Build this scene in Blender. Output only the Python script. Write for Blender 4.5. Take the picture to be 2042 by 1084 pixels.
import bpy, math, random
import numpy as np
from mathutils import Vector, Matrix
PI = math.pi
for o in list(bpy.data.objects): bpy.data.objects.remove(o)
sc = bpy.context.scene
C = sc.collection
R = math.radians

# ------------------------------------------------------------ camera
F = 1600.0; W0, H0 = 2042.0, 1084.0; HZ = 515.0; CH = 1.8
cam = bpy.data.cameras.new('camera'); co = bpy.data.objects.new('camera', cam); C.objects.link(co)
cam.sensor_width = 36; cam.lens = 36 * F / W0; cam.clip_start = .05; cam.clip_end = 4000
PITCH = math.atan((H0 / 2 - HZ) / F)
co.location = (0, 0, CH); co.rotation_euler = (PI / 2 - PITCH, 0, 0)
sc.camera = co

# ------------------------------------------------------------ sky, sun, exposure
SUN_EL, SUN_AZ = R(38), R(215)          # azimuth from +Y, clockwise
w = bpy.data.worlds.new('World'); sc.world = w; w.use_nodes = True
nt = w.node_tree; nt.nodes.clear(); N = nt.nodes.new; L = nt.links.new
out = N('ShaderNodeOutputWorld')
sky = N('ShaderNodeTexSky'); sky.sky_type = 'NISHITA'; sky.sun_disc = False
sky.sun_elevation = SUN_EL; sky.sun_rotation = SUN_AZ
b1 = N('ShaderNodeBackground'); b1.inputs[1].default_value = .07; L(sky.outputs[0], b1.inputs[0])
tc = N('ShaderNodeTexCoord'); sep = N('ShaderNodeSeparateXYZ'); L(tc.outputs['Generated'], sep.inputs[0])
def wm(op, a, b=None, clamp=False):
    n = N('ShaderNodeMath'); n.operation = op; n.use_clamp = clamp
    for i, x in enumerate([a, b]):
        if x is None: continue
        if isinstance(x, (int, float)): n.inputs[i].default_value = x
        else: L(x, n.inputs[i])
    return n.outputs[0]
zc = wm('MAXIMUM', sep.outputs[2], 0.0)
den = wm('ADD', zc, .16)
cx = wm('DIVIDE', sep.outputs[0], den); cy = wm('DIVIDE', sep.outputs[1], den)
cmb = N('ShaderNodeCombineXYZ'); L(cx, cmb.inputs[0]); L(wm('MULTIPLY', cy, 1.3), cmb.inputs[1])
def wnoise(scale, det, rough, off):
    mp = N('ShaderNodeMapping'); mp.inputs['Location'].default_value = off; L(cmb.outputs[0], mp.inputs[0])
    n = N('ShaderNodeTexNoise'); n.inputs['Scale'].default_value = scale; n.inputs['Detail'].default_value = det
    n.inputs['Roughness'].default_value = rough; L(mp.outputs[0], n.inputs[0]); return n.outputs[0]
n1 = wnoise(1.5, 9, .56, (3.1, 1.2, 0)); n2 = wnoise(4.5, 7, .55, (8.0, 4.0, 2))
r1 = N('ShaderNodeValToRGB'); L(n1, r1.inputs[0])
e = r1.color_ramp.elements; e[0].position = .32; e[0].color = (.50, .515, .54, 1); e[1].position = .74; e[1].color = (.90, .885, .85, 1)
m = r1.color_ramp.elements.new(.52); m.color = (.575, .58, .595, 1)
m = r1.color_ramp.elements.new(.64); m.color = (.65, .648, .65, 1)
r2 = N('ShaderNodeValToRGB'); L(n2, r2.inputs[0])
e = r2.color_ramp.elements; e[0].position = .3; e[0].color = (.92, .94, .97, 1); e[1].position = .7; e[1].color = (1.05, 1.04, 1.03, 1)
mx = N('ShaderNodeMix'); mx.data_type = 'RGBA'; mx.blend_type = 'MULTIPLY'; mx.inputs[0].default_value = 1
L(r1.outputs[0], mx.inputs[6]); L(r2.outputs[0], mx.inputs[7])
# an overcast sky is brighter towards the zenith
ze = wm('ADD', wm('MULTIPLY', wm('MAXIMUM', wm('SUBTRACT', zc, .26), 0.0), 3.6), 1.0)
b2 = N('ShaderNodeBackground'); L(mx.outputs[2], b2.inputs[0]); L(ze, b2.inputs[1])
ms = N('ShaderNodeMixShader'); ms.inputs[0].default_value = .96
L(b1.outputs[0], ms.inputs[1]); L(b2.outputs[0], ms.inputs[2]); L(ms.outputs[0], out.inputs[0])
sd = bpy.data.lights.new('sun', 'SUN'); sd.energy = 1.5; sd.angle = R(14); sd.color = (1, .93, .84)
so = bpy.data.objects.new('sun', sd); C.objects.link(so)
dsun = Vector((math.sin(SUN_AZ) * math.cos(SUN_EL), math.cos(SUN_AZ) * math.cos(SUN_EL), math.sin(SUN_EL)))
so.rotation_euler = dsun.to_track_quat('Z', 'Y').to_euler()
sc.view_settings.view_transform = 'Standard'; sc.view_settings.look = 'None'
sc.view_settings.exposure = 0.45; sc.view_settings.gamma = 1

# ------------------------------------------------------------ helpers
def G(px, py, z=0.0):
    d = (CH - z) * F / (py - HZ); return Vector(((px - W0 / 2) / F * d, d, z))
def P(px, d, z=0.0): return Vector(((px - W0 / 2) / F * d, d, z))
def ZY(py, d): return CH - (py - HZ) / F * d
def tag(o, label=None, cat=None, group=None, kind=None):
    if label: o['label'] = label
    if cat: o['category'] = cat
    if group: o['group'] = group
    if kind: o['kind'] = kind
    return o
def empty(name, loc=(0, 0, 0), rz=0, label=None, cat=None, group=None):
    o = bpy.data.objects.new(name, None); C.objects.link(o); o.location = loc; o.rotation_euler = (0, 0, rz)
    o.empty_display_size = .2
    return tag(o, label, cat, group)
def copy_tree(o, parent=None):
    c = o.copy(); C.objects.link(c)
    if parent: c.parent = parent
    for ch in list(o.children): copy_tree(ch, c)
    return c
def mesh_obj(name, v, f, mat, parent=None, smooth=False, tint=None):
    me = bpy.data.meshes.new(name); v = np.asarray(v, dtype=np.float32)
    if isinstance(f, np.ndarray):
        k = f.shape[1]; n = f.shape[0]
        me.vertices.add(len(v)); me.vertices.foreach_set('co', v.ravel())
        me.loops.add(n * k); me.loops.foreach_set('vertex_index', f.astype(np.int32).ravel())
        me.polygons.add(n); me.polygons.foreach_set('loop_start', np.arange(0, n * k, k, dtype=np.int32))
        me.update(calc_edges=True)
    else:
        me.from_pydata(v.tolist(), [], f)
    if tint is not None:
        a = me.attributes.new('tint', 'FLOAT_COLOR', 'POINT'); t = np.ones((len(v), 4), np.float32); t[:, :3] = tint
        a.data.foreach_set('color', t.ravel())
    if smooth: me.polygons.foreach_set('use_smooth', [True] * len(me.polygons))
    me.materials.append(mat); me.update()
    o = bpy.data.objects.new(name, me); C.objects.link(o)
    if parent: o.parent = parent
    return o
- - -
Work to do
Please print the material above exactly as it appears, from its first line through the line containing "sc.camera = co", inclusive, and stop there.

Solution to the problem
Build this scene in Blender. Output only the Python script. Write for Blender 4.5. Take the picture to be 2042 by 1084 pixels.
import bpy, math, random
import numpy as np
from mathutils import Vector, Matrix
PI = math.pi
for o in list(bpy.data.objects): bpy.data.objects.remove(o)
sc = bpy.context.scene
C = sc.collection
R = math.radians

# ------------------------------------------------------------ camera
F = 1600.0; W0, H0 = 2042.0, 1084.0; HZ = 515.0; CH = 1.8
cam = bpy.data.cameras.new('camera'); co = bpy.data.objects.new('camera', cam); C.objects.link(co)
cam.sensor_width = 36; cam.lens = 36 * F / W0; cam.clip_start = .05; cam.clip_end = 4000
PITCH = math.atan((H0 / 2 - HZ) / F)
co.location = (0, 0, CH); co.rotation_euler = (PI / 2 - PITCH, 0, 0)
sc.camera = co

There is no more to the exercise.